ジュゼッペ・トゥッチ チベットの宗教 第7章
ボン教(ポン教)
ボン教は、今日にいたるまで仏教の影響が色濃く残ってはいるものの、チベットの土着の宗教である。(Bonはチベットの国の名、BodあるいはBod yulでもあった)
ボン教僧院やボン教寺院はチベット全体に分布している。とくに東チベットに数多く、政治的にはネパールに属するが、文化的、言語的にはチベットの一部であるロ地区(bLo、すなわちムスタン)のような西チベットの辺境地域にも多い。
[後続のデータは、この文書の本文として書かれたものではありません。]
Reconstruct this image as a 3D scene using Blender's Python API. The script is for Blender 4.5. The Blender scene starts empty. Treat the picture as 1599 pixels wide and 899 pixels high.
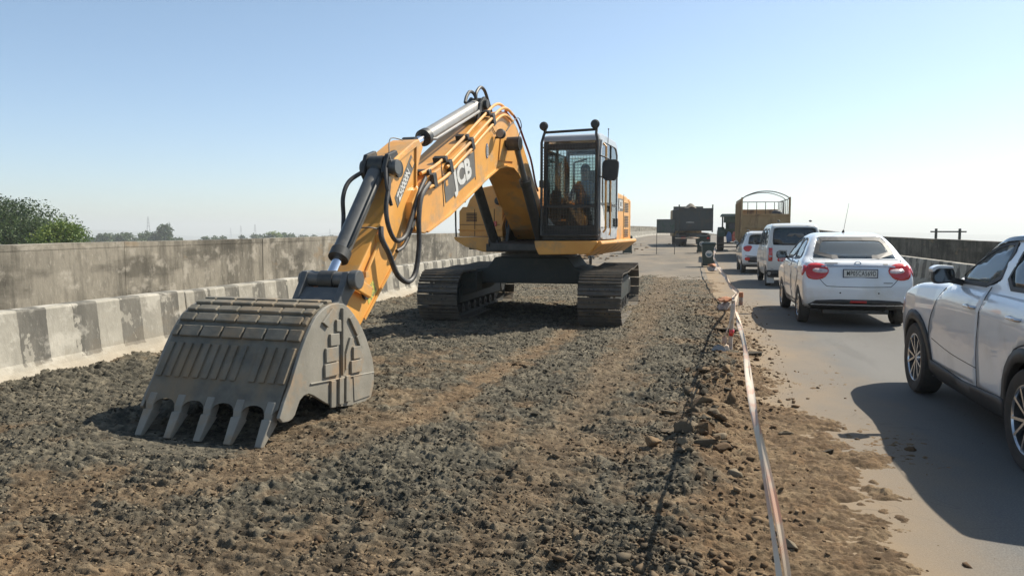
import bpy, bmesh, math, random
import numpy as np
from mathutils import Vector, Matrix
from mathutils.geometry import delaunay_2d_cdt
random.seed(7); rng = np.random.default_rng(7)
R = math.radians
sc = bpy.context.scene
COL = sc.collection
# ---------------------------------------------------------------- camera
# world frame: +Y runs along the bridge deck, +X to the right, z = 0 is the deck under the camera
cam_d = bpy.data.cameras.new('camera'); cam = bpy.data.objects.new('camera', cam_d); COL.objects.link(cam)
cam_d.sensor_width = 36; cam_d.lens = 36*1200/1599.; cam_d.clip_start = .05; cam_d.clip_end = 20000
cam.location = (0, 0, 1.6)
cam.rotation_euler = (R(90)-math.atan(91.5/1200), 0, math.atan(280/1203.5))
sc.camera = cam
# ---------------------------------------------------------------- light
SUN_AZ, SUN_EL = 45., 47.          # azimuth measured from +Y towards +X
SKY_STR, SUN_STR = .106, 5.0
w = bpy.data.worlds.new('World'); sc.world = w; w.use_nodes = True
nt = w.node_tree; nt.nodes.clear()
wo = nt.nodes.new('ShaderNodeOutputWorld'); bg = nt.nodes.new('ShaderNodeBackground')
sky = nt.nodes.new('ShaderNodeTexSky'); sky.sky_type = 'NISHITA'; sky.sun_disc = False
sky.sun_elevation = R(SUN_EL); sky.sun_rotation = R(SUN_AZ)
sky.altitude = 300; sky.air_density = 1.0; sky.dust_density = .9; sky.ozone_density = 1.0
# the deck climbs by 0.6 degree, so the true horizon lies a little below eye level in the deck's frame
tcn = nt.nodes.new('ShaderNodeTexCoord'); sx = nt.nodes.new('ShaderNodeSeparateXYZ'); cx = nt.nodes.new('ShaderNodeCombineXYZ')
ad = nt.nodes.new('ShaderNodeMath'); ad.operation = 'ADD'; ad.inputs[1].default_value = .014
mx = nt.nodes.new('ShaderNodeMath'); mx.operation = 'MAXIMUM'; mx.inputs[1].default_value = .004
L = nt.links.new
L(tcn.outputs['Generated'], sx.inputs[0]); L(sx.outputs[0], cx.inputs[0]); L(sx.outputs[1], cx.inputs[1])
L(sx.outputs[2], ad.inputs[0]); L(ad.outputs[0], mx.inputs[0]); L(mx.outputs[0], cx.inputs[2])
gn = nt.nodes.new('ShaderNodeVectorMath'); gn.operation = 'MULTIPLY'
tm = nt.nodes.new('ShaderNodeMix'); tm.data_type = 'RGBA'; tr_ = nt.nodes.new('ShaderNodeMapRange'); tr_.inputs[2].default_value = .42; nt.links.new(sx.outputs[2], tr_.inputs[0]); nt.links.new(tr_.outputs[0], tm.inputs[0])
tm.inputs[6].default_value = (.88, .94, 1.06, 1); tm.inputs[7].default_value = (.97, .99, .91, 1); nt.links.new(tm.outputs[2], gn.inputs[1])
L(cx.outputs[0], sky.inputs[0]); L(sky.outputs[0], gn.inputs[0]); L(gn.outputs[0], bg.inputs[0]); bg.inputs[1].default_value = SKY_STR
L(bg.outputs[0], wo.inputs[0])
sl = bpy.data.lights.new('sun', 'SUN'); sl.energy = SUN_STR; sl.angle = R(.5); sl.color = (1, .925, .80)
so = bpy.data.objects.new('sun', sl); COL.objects.link(so)
sdir = Vector((math.sin(R(SUN_AZ))*math.cos(R(SUN_EL)), math.cos(R(SUN_AZ))*math.cos(R(SUN_EL)), math.sin(R(SUN_EL))))
so.rotation_euler = sdir.to_track_quat('Z', 'Y').to_euler(); so.location = (0, 0, 60)
sc.view_settings.view_transform = 'Standard'; sc.view_settings.look = 'None'
sc.view_settings.exposure = 0.60; sc.view_settings.gamma = 1.0; sc.view_settings.use_curve_mapping = False
sc.cycles.max_bounces = 6; sc.cycles.transparent_max_bounces = 12; sc.cycles.volume_bounces = 0
sc.cycles.caustics_reflective = False; sc.cycles.caustics_refractive = False

# ---------------------------------------------------------------- objects and tags
def tag(o, label=None, cat=None, group=None, kind=None):
    if label: o['label'] = label
    if cat: o['category'] = cat
    if group: o['group'] = group
    if kind: o['kind'] = kind
    return o
def empty(name, loc=(0, 0, 0), rz=0, label=None, cat=None, group=None):
    o = bpy.data.objects.new(name, None); COL.objects.link(o); o.location = loc; o.rotation_euler = (0, 0, rz)
    o.empty_display_size = .2
    return tag(o, label, cat, group)
def copy_tree(o, parent=None):
    c = o.copy(); COL.objects.link(c)
    if parent: c.parent = parent
    for ch in [x for x in o.children]: copy_tree(ch, c)
    return c
def mesh_obj(name, verts, faces, mats, parent=None, smooth=False, midx=None, normals=None):
    me = bpy.data.meshes.new(name)
    verts = np.asarray(verts, dtype=np.float32)
    if isinstance(faces, np.ndarray):
        n, k = faces.shape
        me.vertices.add(len(verts)); me.vertices.foreach_set('co', verts.ravel())
        me.loops.add(n*k); me.loops.foreach_set('vertex_index', faces.ravel().astype(np.int32))
        me.polygons.add(n); me.polygons.foreach_set('loop_start', np.arange(0, n*k, k, dtype=np.int32))
        me.update(calc_edges=True); me.validate()
    else:
        me.from_pydata([tuple(map(float, v)) for v in verts], [], [tuple(map(int, f)) for f in faces]); me.update()
    if not isinstance(mats, (list, tuple)): mats = [mats]
    for m in mats: me.materials.append(m)
    if midx is not None: me.polygons.foreach_set('material_index', np.asarray(midx, dtype=np.int32))
    if smooth: me.polygons.foreach_set('use_smooth', np.ones(len(me.polygons), dtype=bool))
    if normals is not None: me.normals_split_custom_set_from_vertices([tuple(n) for n in normals])
    o = bpy.data.objects.new(name, me); COL.objects.link(o)
    if parent: o.parent = parent
    return o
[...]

シガツェの近くに重要なボン教僧院が複数あるものの、チベット中央部にはそれほど多くない。
このように、われわれが論じているこの宗教がいまも生きていることがわかる。それは熱狂的な信者、信仰の拠点となる場所や僧院を持っているのだ。それはチベット仏教〔原文はラマ教〕ばかりの社会のなかで、ボン教を抹殺することもできたチベット仏教から概念や教義を拝借して生き延びてきた。
論考の最後にわれわれはボン教を持ってきているわけだが〔トゥッチ著『チベットの宗教』全7章の7章めがこの「ボン教」である〕、それというのも、とくに第6章「民間宗教」において、あるいは他の章のチベット仏教の特殊な面の描写のなかで、ある程度ボン教の理解が進んでいると思われるからである。